The term Chinese pyramids refers to pyramidal shaped structures in China, most of which are ancient mausoleums and burial mounds built to house the remains of several early emperors of China and their imperial relatives.

About 38 of them are located around 25 kilometres (16 mi) – 35 kilometres (22 mi) north-west of Xi’an, on the Guanzhong Plains in Shaanxi Province.

The most famous is the Mausoleum of the First Qin Emperor, northeast of Xi’an and 1.7 km west of where the Terracotta Army was found.

Information available in the West

In 1667 the Jesuit Father Athanasius Kircher wrote about Chinese pyramids in his book China monumentis Illustrata.
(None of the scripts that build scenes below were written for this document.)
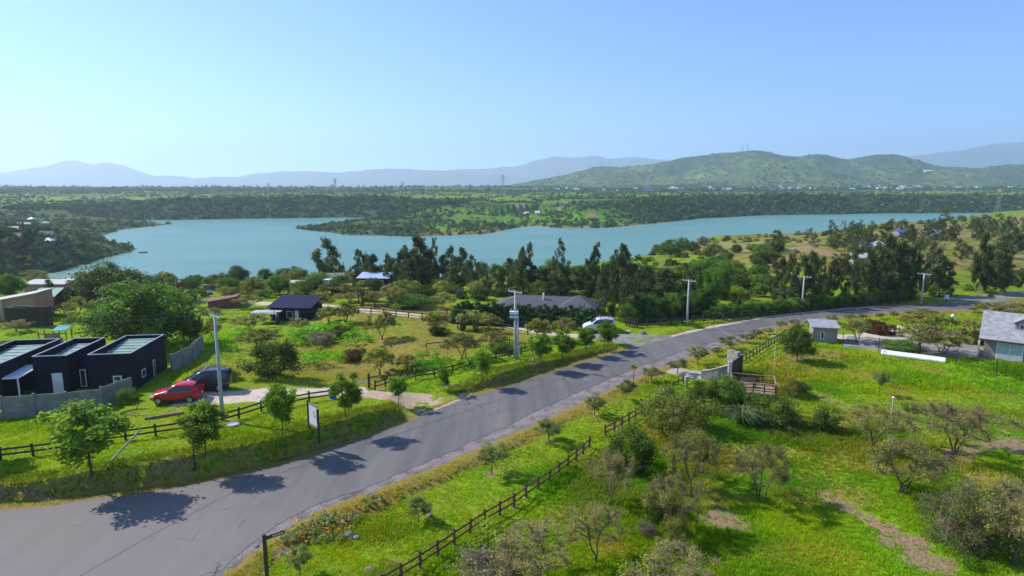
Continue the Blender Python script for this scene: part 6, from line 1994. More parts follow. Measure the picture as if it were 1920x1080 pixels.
# guy wire, leaning pole, thin posts
x, y, z, _ = ground(204, 866); x2, y2, z2, _ = ground(262, 842)
tag(MB().tube([(x, y, z - .1), (x + 2.1, y + .55, z + 2.15)], [.075, .07], 8).build('leaning_pole', M_POLE), 'grey pole leaning against the left rail fence', 'pole')
x, y, z, _ = ground(366, 880); r_ = empty('marker_post', (x, y, z)); tag(r_, 'thin dark metal post at the edge of the left bank', 'post')
MB().box(-.035, .035, -.035, .035, -.2, 2.95).build('post', M_DARKMETAL, r_); MB().box(-.05, .12, -.05, -.037, 2.2, 2.75).build('plate', M_ROOFLIGHT, r_)
x, y, z, _ = ground(1480, 610); tag(MB().tube([(x, y, z - .1), (x, y, z + 1.2)], .03, 6).build('marker_post', M_WHITE), 'small white marker post at the end of the ladder like fence', 'post')
for px, py, top, lb in [(1672, 777, 745, 'grey garden lamp post standing alone in the meadow'), (1452, 678, 647, 'thin white stake on the lawn below the ladder like fence')]:
    x, y, z, dep = ground(px, py); h = (py - top) * dep / FOCAL_PX
    r_ = empty('lamp_post' if px > 1600 else 'garden_stake', (x, y, z)); tag(r_, lb, 'lamp post' if px > 1600 else 'stake')
    MB().tube([(0, 0, -.2), (0, 0, h)], .06 if px > 1600 else .03, 8).build('post', M_POLE if px > 1600 else M_WHITE, r_)
    if px > 1600: MB().tube([(0, 0, h), (0, 0, h + .06), (0, 0, h + .14)], [.13, .15, .05], 10).build('lamp_cap', M_WHITE, r_)
x, y, z, dep = ground(1781, 640); h = 46 * dep / FOCAL_PX
r_ = empty('lamp_post', (x, y, z)); tag(r_, 'garden lamp with white globe in the sandy yard', 'lamp post')
MB().tube([(0, 0, -.2), (0, 0, h)], .04, 8).build('post', M_DARKMETAL, r_); MB().tube([(0, 0, h - .05), (0, 0, h + .1), (0, 0, h + .3), (0, 0, h + .42)], [.08, .22, .22, .07], 10).build('globe', M_WHITE, r_, True)

# ------------------------------------------------------------------ signs
x, y, z, dep = ground(503, 1112); h = 119 * dep / FOCAL_PX
r_ = empty('street_name_sign', (x, y, z)); tag(r_, 'dark street name post with a narrow name blade at the road corner', 'sign')
MB().box(-.075, .075, -.075, .075, -.3, h).build('post', M_DARKMETAL, r_)
bd = Vector((0.78, 0.62, 0)).normalized()
b_ = MB().bar(bd * .08 + Vector((0, 0, h - .22)), bd * .98 + Vector((0, 0, h - .22)), .03, .2).build('name_blade', M_DARKMETAL, r_)
nb = Vector((bd.y, -bd.x, 0))
for i, (t0, t1) in enumerate(((.40, .47), (.50, .53), (.56, .61), (.63, .66), (.70, .76), (.79, .83), (.85, .9))):
    MB().bar(bd * t0 + nb * .018 + Vector((0, 0, h - .22)), bd * t1 + nb * .018 + Vector((0, 0, h - .22)), .004, .085).build('lettering', M_WHITE, b_)
# notice board
p1 = ground(580, 807); p2 = ground(590, 815)
r_ = empty('notice_board', p1[:3]); tag(r_, 'blank white notice board between two dark timber posts on the bank', 'sign')
q2 = Vector(p2[:3]) - Vector(p1[:3]); q2 = Vector((1.05, -1.0, q2.z))
for q in (Vector((0, 0, 0)), q2): MB().box(-.07, .07, -.07, .07, -.3, 2.45).build('post', M_DARKWOOD, r_).location = q
dq = q2.copy(); dq.z = 0
MB().bar(Vector((0, 0, 1.45)) + dq * .06, Vector((0, 0, 1.45)) + dq * .94, .05, 1.55).build('panel', M_WHITE, r_)
MB().bar(Vector((0, 0, 2.29)) - dq * .03, Vector((0, 0, 2.29)) + dq * 1.0, .09, .12).build('top_rail', M_DECK, r_)
MB().bar(Vector((0, 0, .58)), Vector((0, 0, .58)) + dq, .07, .18).build('bottom_rail', M_DECK, r_)
# animal warning sign
x, y, z, dep = ground(1188, 721); h = 34 * dep / FOCAL_PX
r_ = empty('warning_sign', (x, y, z), math.radians(-14)); tag(r_, 'yellow diamond animal warning sign on a thin post', 'sign')
MB().box(-.035, .035, -.02, .02, -.2, h + .25).build('post', M_DARKMETAL, r_)
s = .40
pl = MB().hexa([(0, -.03, h - s), (s, -.03, h), (0, -.03, h + s), (-s, -.03, h), (0, -.045, h - s), (s, -.045, h), (0, -.045, h + s), (-s, -.045, h)]).build('plate', M_SIGNY, r_)
an = [(-.19, .16), (-.13, .15), (-.08, .09), (.08, .02), (.17, -.02), (.21, .02), (.22, -.06), (.19, -.16), (.15, -.16), (.14, -.08), (.06, -.06), (-.03, -.03), (-.07, -.13), (-.11, -.13), (-.10, -.01), (-.14, .05), (-.20, .09)]
MB().poly([(a * 1.15, -.049, h + b * 1.15) for a, b in an]).build('animal_symbol', M_INK, pl)
# white board at the far junction
x, y, z, dep = ground(1774, 566); r_ = empty('roadside_board', (x, y, z)); tag(r_, 'small white board on a post at the far road junction', 'sign')
MB().box(-.06, .06, -.04, .04, -.2, 1.2).build('post', M_DARKWOOD, r_); MB().box(-.4, .4, -.075, -.043, .5, 1.3).build('panel', M_WHITE, r_)
# long white board on the lawn with two dark characters
A = Vector((44.6, 71.94, 0)); B = Vector((49.87, 68.29, 0)); A.z = hz_at(A.x, A.y); B.z = hz_at(B.x, B.y)
L_ = (B - A).length; ang = math.atan2(B.y - A.y, B.x - A.x)
r_ = empty('long_white_board', (A.x, A.y, min(A.z, B.z) + .06), ang); tag(r_, 'long white painted slab lying on the lawn with two dark characters at one end', 'slab')
MB().hexa([(0, 0, 0), (L_, 0, 0), (L_, .95, .25), (0, .95, .25), (0, 0, .16), (L_, 0, .16), (L_, .95, .41), (0, .95, .41)]).build('slab', M_WHITE, r_)


def mark(u0, u1, v0, v1, p):
    f = lambda u, v: (u, v, .16 + v * .25 / .95 + .006)
    MB().poly([f(u0, v0), f(u1, v0), f(u1, v1), f(u0, v1)]).build('lettering', M_INK, p)


for a in ((.18, .34, .66, .72), (.28, .34, .30, .66), (.16, .34, .26, .32), (.42, .62, .66, .72), (.42, .48, .46, .66), (.42, .60, .42, .48), (.56, .62, .26, .44), (.42, .62, .22, .28)): mark(*a, r_)
# ------------------------------------------------------------------ stone gate, boundary wall, deck
P0 = Vector((*at(1366, 655.5, 2.55), 0)); P1 = Vector((*at(1386, 661, 2.55), 0))
gz_ = hz_at(23.5, 63)
r_ = empty('stone_gate_pillar', (P1.x, P1.y, gz_)); tag(r_, 'tall pale stone gate wall with a dark timber gate leaf', 'gate')
d = P0 - P1
n_ = Vector((-d.y, d.x, 0)).normalized()
prng = random.Random(3)
M_STONE_D = simple('gate_stone', (0.30, 0.28, 0.255), 0.9, 0.25, 3, bump=0.4)
core = MB().bar(Vector((0, 0, 1.15)), d + Vector((0, 0, 1.15)), .34, 2.7).build('core', M_CONC, r_)
Ld = d.length; du = d.normalized()
rows = 7; zc = 0.0
for i in range(rows):
    hh = 2.55 / rows; k = prng.randint(2, 4); cuts = sorted([0, 1] + [(j + prng.uniform(-.2, .2)) / k for j in range(1, k)])
    for a, b in zip(cuts[:-1], cuts[1:]):
        for sgn in (1, -1):
            off = n_ * sgn * (.19 + prng.uniform(0, .03))
            MB().bar(du * (Ld * a + .012) + off + Vector((0, 0, hh * (i + .5))), du * (Ld * b - .012) + off + Vector((0, 0, hh * (i + .5))), .05, hh - .022).build('stone', M_STONE_D, core)
A = Vector((*at(1367, 717), 0)); B = Vector((*at(1391, 700), 0))
A -= Vector((P1.x, P1.y, 0)); B -= Vector((P1.x, P1.y, 0))
leaf = empty('gate_leaf', (0, 0, 0)); leaf.parent = r_
for i in range(12):
    a = A.lerp(B, i / 12 + .004); b = A.lerp(B, (i + 1) / 12 - .004)
    MB().bar(a + Vector((0, 0, 1.0)), b + Vector((0, 0, 1.0)), .06 + .01 * (i % 2), 2.0).build('plank', M_DARKWOOD, leaf)
MB().bar(A + Vector((0, 0, 2.04)), B + Vector((0, 0, 2.04)), .1, .07).build('top_rail', M_RUST, leaf)
MB().tube([A + Vector((-.15, -.1, -.2)), A + Vector((-.15, -.1, 2.3))], .06, 8).build('gate_post', M_WHITE, r_)
MB().tube([A + Vector((.1, -.1, -.2)), A + Vector((.1, -.1, 2.0)), A + Vector((.1, -.1, 2.2))], [.07, .07, .1], 8).build('lamp_post', M_WHITE, r_)
# curved boundary wall
Ws = [at(1315, 711), at(1330, 714), at(1346, 717), at(1362, 719)]; hs_ = [0.85, 1.1, 1.5, 1.85]
r_ = empty('boundary_wall', (*Ws[0], hz_at(*Ws[0]))); tag(r_, 'low plastered boundary wall sweeping up to the stone gate', 'wall')
mbw = MB(); mbc = MB()
for i in range(3):
    a = Vector((*Ws[i], 0)) - Vector((*Ws[0], 0)); b = Vector((*Ws[i + 1], 0)) - Vector((*Ws[0], 0)); nn = Vector((-(b - a).y, (b - a).x, 0)).normalized() * .12
    mbw.hexa([a - nn + Vector((0, 0, -.3)), b - nn + Vector((0, 0, -.3)), b + nn + Vector((0, 0, -.3)), a + nn + Vector((0, 0, -.3)), a - nn + Vector((0, 0, hs_[i])), b - nn + Vector((0, 0, hs_[i + 1])), b + nn + Vector((0, 0, hs_[i + 1])), a + nn + Vector((0, 0, hs_[i]))])
    nn *= 1.3
    mbc.hexa([v for v in (a - nn + Vector((0, 0, hs_[i] + .003)), b - nn + Vector((0, 0, hs_[i + 1] + .003)), b + nn + Vector((0, 0, hs_[i + 1] + .003)), a + nn + Vector((0, 0, hs_[i] + .003)), a - nn + Vector((0, 0, hs_[i] + .07)), b - nn + Vector((0, 0, hs_[i + 1] + .07)), b + nn + Vector((0, 0, hs_[i + 1] + .07)), a + nn + Vector((0, 0, hs_[i] + .07)))])
mbw.build('wall', M_CONC, r_); mbc.build('coping', M_STONE, r_)
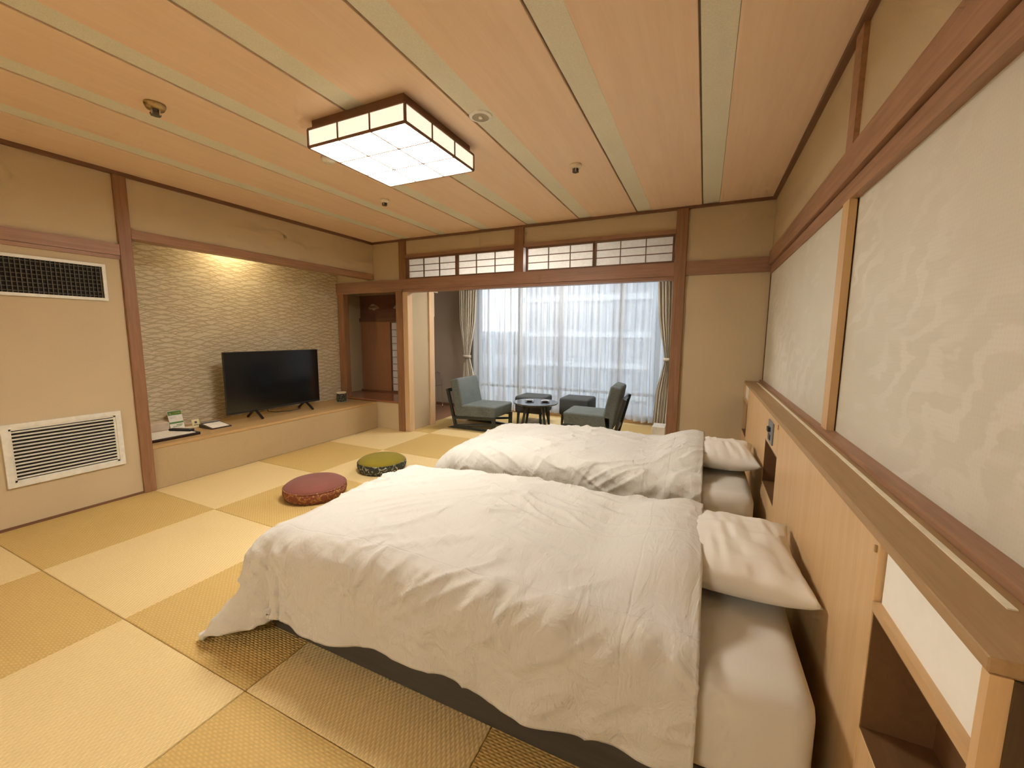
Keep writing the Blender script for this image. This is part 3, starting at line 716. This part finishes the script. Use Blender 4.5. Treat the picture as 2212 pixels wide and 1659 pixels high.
# ------------------------------------------------------------------ ceiling fittings
dn = thing('recessed_downlight', 'unlit recessed downlight in the grey ceiling strip right of the lamp', 'lamp', (-1.185, 2.10, H))
c0 = (-1.185, 2.10, H+.006)
obj('ring', lathe(bmesh.new(), [(.046, -.010), (.062, -.006), (.064, 0), (.044, 0)], c0, 28, True), 'white_plastic', dn)
obj('reflector', lathe(bmesh.new(), [(.045, -.009), (.034, -.0045), (.02, -.003), (0, -.003)], c0, 28), 'reflector_tan', dn)
obj('bulb', lathe(bmesh.new(), [(.0, -.016), (.010, -.014), (.013, -.008), (.010, -.003), (0, -.003)], c0, 16), 'white_plastic', dn)
def sprinkler(x, y, label, s=1.):
    t = thing('sprinkler_head', label, 'sprinkler', (x, y, H), 'sprinkler heads on the ceiling')
    obj('collar', lathe(bmesh.new(), [(.0, 0), (.042*s, 0), (.042*s, -.008*s), (.034*s, -.024*s), (0, -.026*s)], (x, y, H), 24), 'brass' if s > 1 else 'cream_plastic', t, True)
    obj('nozzle', lathe(bmesh.new(), [(.0, -.024*s), (.018*s, -.026*s), (.016*s, -.04*s), (.022*s, -.044*s), (.02*s, -.05*s), (0, -.05*s)], (x, y, H), 16), 'vent_grey', t)
    for k in range(4):
        an = k*PI/2+.4; obj('fin', bx(x+.02*s*math.cos(an)-.003, x+.02*s*math.cos(an)+.003, y+.02*s*math.sin(an)-.003, y+.02*s*math.sin(an)+.003, H-.05*s, H-.024*s), 'chrome', t)
sprinkler(-2.68, 1.285, 'brass coloured sprinkler head on the cedar board at the left', 1.12)
sprinkler(-.89, 2.93, 'small sprinkler head on the ceiling nearest the transom windows', 1.)
sprinkler(-2.66, 2.97, 'pale sprinkler head on the ceiling beyond the lamp', 1.)
sd = thing('smoke_detector', 'round white smoke detector half hidden behind the ceiling lamp', 'detector', (-2.39, 2.13, H))
obj('housing', lathe(bmesh.new(), [(0, 0), (.045, 0), (.045, -.022), (.03, -.034), (0, -.034)], (-2.39, 2.13, H), 24), 'white_plastic', sd, True)
obj('sensor', lathe(bmesh.new(), [(0, -.033), (.018, -.034), (.014, -.045), (0, -.046)], (-2.39, 2.13, H), 16), 'cream_plastic', sd)

# ------------------------------------------------------------------ vents on the left wall
def vent(label, y0, y1, z0, z1, upper):
    t = thing('air_vent', label, 'vent', (XL, (y0+y1)/2, z0), 'air vents on the left wall'); w = .032 if not upper else .020
    x0, x1 = XL+.001, XL+.016
    obj('frame', bxs((x0, x1, y0, y1, z0, z0+w), (x0, x1, y0, y1, z1-w, z1), (x0, x1, y0, y0+w, z0+w, z1-w), (x0, x1, y1-w, y1, z0+w, z1-w)), 'white_metal', t)
    obj('recess', bx(XL+.0005, XL+.0025, y0+w, y1-w, z0+w, z1-w), 'vent_dark', t)
    if not upper:
        obj('inner_frame', bxs((x0, x1-.006, y0+w, y1-w, z0+w, z0+w+.012), (x0, x1-.006, y0+w, y1-w, z1-w-.012, z1-w), (x0, x1-.006, y0+w, y0+w+.012, z0+w, z1-w), (x0, x1-.006, y1-w-.012, y1-w, z0+w, z1-w)), 'white_metal', t)
        n = 14
        for k in range(n):
            zz = z0+w+.012+(z1-z0-2*w-.024)*(k+.5)/n; bm = bmesh.new()
            bar(bm, (XL+.007, y0+w+.01, zz), (XL+.007, y1-w-.01, zz), .011, .0055, (.5, 0, 1)); obj('slat', bm, 'white_metal', t)
    else:
        n = 30
        for k in range(n):
            yy = y0+w+(y1-y0-2*w)*(k+.5)/n; obj('slat', bx(XL+.008, XL+.014, yy-.0022, yy+.0022, z0+w, z1-w), 'vent_grey', t)
        for k in range(8):
            zz = z0+w+(z1-z0-2*w)*(k+.5)/8; obj('slat', bx(XL+.004, XL+.008, y0+w, y1-w, zz-.003, zz+.003), 'vent_grey', t)
vent('white floor level air vent with horizontal slats', .925, 1.524, .277, .697, False)
vent('upper air vent with dark crossed grille below the wooden rail', .80, 1.527, 1.525, 1.79, True)

# ------------------------------------------------------------------ display shelf and what stands on it
SZ = .366
sf = thing('display_shelf', 'low built in oak topped shelf of the display recess', 'shelf', (-4.35, 3., 0))
obj('top_board', bx(XT+.006, XL+.004, PY1, YB-.022, SZ-.026, SZ, bev=.002, seg=1), 'shelf_oak', sf)
obj('front_panel', bx(XL-.04, XL-.002, PY1, YB-.001, 0, SZ-.026), 'shelf_front_plaster', sf)
tv = thing('television', 'black flat screen television on the display shelf', 'television', (-4.42, 3.06, SZ))
TX, TY0, TY1, TZ0, TZ1 = -4.40, 2.500, 3.622, .447, 1.098
obj('body', bx(TX-.06, TX-.012, TY0+.12, TY1-.12, TZ0+.05, TZ1-.15, bev=.01), 'black_matte', tv)
obj('bezel', bxs((TX-.016, TX, TY0, TY1, TZ0, TZ1)), 'black_plastic', tv)
obj('screen', bx(TX-.001, TX+.0012, TY0+.008, TY1-.008, TZ0+.022, TZ1-.008), 'tv_screen', tv)
for y in (2.80, 3.43):
    bm = bmesh.new(); bar(bm, (TX-.02, y, TZ0+.02), (TX+.11, y, SZ+.008), .022, .014); bar(bm, (TX-.02, y, TZ0+.02), (TX-.15, y, SZ+.008), .022, .014); obj('foot', bm, 'black_plastic', tv)
cb = bmesh.new(); tube(cb, [(TX-.06, 2.95, .47), (TX-.09, 3.0, .40), (TX-.10, 3.1, .376), (TX-.05, 3.25, .372), (TX-.08, 3.40, .372), (TX-.2, 3.5, .373), (XT+.04, 3.55, .373)], .004, 6)
tag(obj('power_cable', cb, 'black_plastic'), 'thin black cable lying behind the television feet', 'cable')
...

The existence of “pyramids” in China remained little known in the Western world until the 1910s. They were documented in large numbers around Xian, first in 1912 by the Western traders Fred Meyer Schroder and Oscar Mamen, and also in 1913 by the expedition of Victor Segalen.

Sensational claims

U.S. Army Air Corps pilot James Gaussman is said to have seen a white jewel-topped pyramid during a flight between India and China during World War II. Colonel Maurice Sheahan, Far Eastern director of the Trans World Airline, gave an eyewitness account of his encounter with a pyramid in the March 28, 1947 edition of The New York Times. A photo of Sheahan’s pyramid appeared in The New York Sunday News on March 30, 1947. This photograph later became attributed to James Gaussman.

Despite claims to the contrary, the existence of these pyramid-shaped tomb mounds was known by scientists in the West before the publicity caused by the story in 1947.